Thursday, September 9, 2021

Buildings that are Cultural Artifacts

Lee Weng Fatt (left) is just too good to not give him a second write-up. And so, I'm featuring him again.

I daresay I have heaps of respect for Lee (left) because to paint inanimate objects like buildings is not easy, methinks. He has to work on them with punctilious diligence. 

His paintings suggest a fussiness he must demand of himself. He knows where to push a subject into the foreground to create a 3D illusion. He is skilled in mixing colors to get the right consistency that can bring out the right shade. It’s about combining the rough and the smooth, the thick and the thin. I really think his artwork is unsurpassed for textural variation. 

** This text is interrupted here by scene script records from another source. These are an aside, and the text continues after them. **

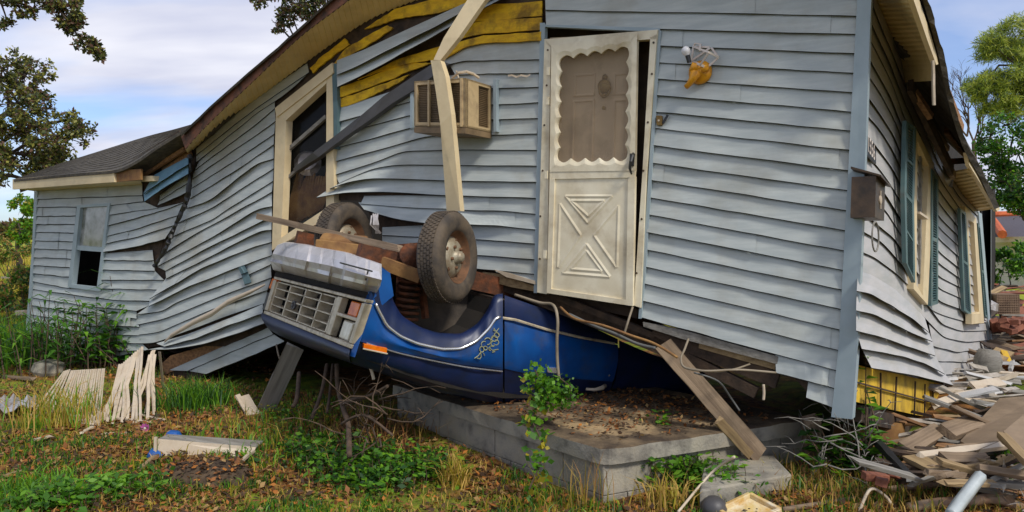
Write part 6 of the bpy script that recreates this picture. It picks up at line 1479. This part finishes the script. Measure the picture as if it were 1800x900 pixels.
# bushy trees at the right edge
ms = [(at2(1790,270,16), (.7,.9,.5), 1900), (at2(1770,320,16), (.55,.8,.45), 1700), (at2(1806,335,16), (.55,.9,.5), 1800), (at2(1750,270,16), (.25,.4,.25), 380), (at2(1740,240,16), (.3,.4,.35), 160), (at2(1770,220,16), (.6,.5,.35), 260)]
tree('bushy_tree', (12.0, 16.5, 0), (11.6, 16.3, 2.0), .14, ms, .085, [LG[2], LG[0], LO[1], LG[1]], [4, 4, 2, 2], 'dense green tree at the right edge below the pine', k=14, dens=1.6)
ms = [(at2(1765,465,14), (.35,.5,.22), 700), (at2(1790,450,14), (.35,.5,.3), 800), (at2(1745,485,14), (.2,.3,.12), 200)]
tree('bushy_shrub', (9.4, 14.2, 0), (9.3, 14.1, .5), .05, ms, .08, [LG[0], LG[1], LG[2]], None, 'light green shrub in front of the neighbouring white wall', k=10, cat='shrub')
# vine covered small tree, far left
ms = [(at2(40,362,26), (.42,.5,.42), 1500), (at2(30,400,26), (.22,.4,.5), 700), (at2(48,395,26), (.22,.4,.5), 700), (at2(38,430,26), (.22,.3,.4), 400)]
tree('ivy_covered_tree', (-17.4, 26, 0), (-17.2, 26, 2.0), .12, ms, .11, [LG[3], LG[1], LG[0]], [2, 4, 4], 'small ivy-covered tree standing alone in the yellow meadow', k=10, dens=1.3)
# far tree line
pts = []
for i in range(120):
    px = -40+i*1.1; d = 120; c = at(px, 405+random.uniform(-5, 6), d); pts.append(blob(tuple(c), (1.6, 2, 1.0), 90, .1))
for i in range(60): c = at(1700+i*3, 404+random.uniform(-6, 6), 110); pts.append(blob(tuple(c), (2.0, 2, 1.3), 60, .1))
leafmesh('distant_woodland', np.concatenate(pts), .8, [LO[3], LO[1], LO[0], LO[2]], kind='stuff', label='hazy brown-green woodland along the horizon', cat='woodland')
# bushes in the meadow beside the annex
for px, py, d, r_, lab in ((22,440,24,(.7,.6,.35),'round olive bush in the yellow meadow, farther one'), (40,515,15,(.55,.5,.5),'dark bush against the annex corner post'), (12,560,12.5,(.5,.5,.4),'brown-green bush left of the annex in the near grass')):
    c = at(px, py, d); g0 = (c.x, c.y, 0); rt = empty('meadow_bush', g0, lab, 'bush'); m = MB()
    for _ in range(14): limb(m, curve(g0, blob(tuple(c), r_, 1, .5)[0], 4, .1), .012, .004, 4)
    m.build('stems', M['twig'], rt); leafmesh('leaves', clumps(tuple(c), r_, 14, 2600), .07, [LG[2], LG[0], LO[2], LS[1]], rt)
board('fence_rail', at(-5,488,16), at(47,487,15.5), .06, .04, M['slat'], 'pale rail across the meadow left of the annex', 'rail')
m = MB(); m.bar(at(34,550,12), at(50,549,11.8), .14, .08); m.build('white_bin_lid', M['slat'], label='small white box edge beside the annex corner post', cat='box', bevel=.01)
bpy.context.view_layer.update()
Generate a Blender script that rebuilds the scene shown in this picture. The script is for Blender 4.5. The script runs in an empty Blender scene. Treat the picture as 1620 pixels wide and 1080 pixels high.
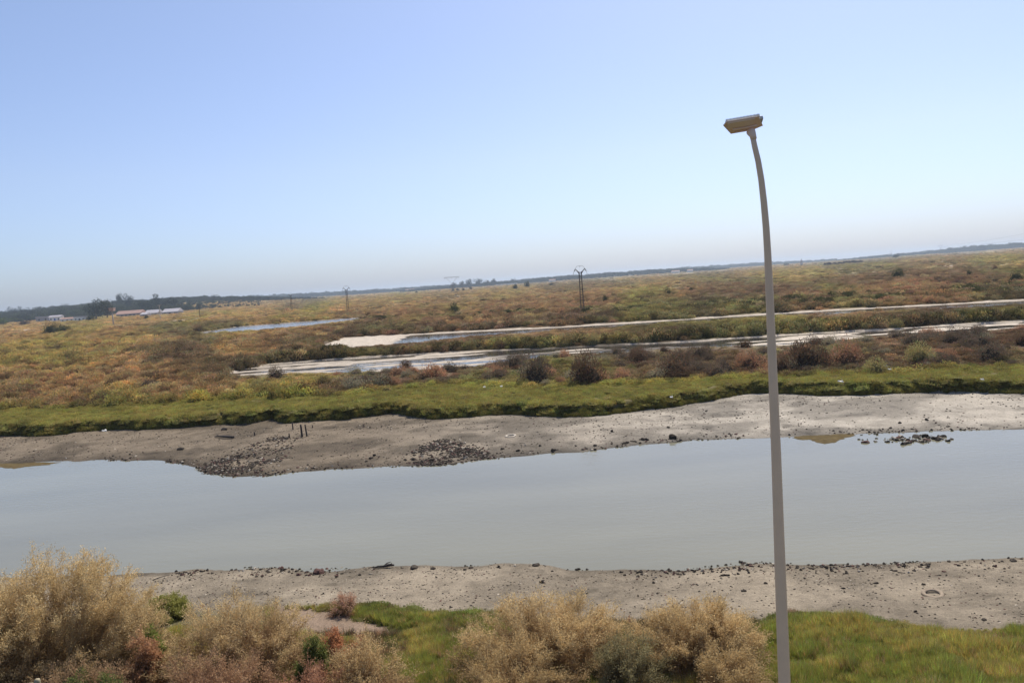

To be able to achieve all of the above, I’m sure he has to demonstrate mega patience, confident composure and a scrupulous attention to detail. 

He tells me that he prefers to start with a painting knife before using a round brush for the finishing touches – and his scrapes and strokes add an extra dimension to the final work. 

From Lee’s paintings, there is nary a doubt that he’s a skillful artist, whose dexterous hands transform timeworn buildings into impressive edifices that radiate bounteous nostalgia. Indeed, they conjure an enduring charm that keeps me transfixed. 

Do give them a good scrutiny and I'm sure you too can agree with me!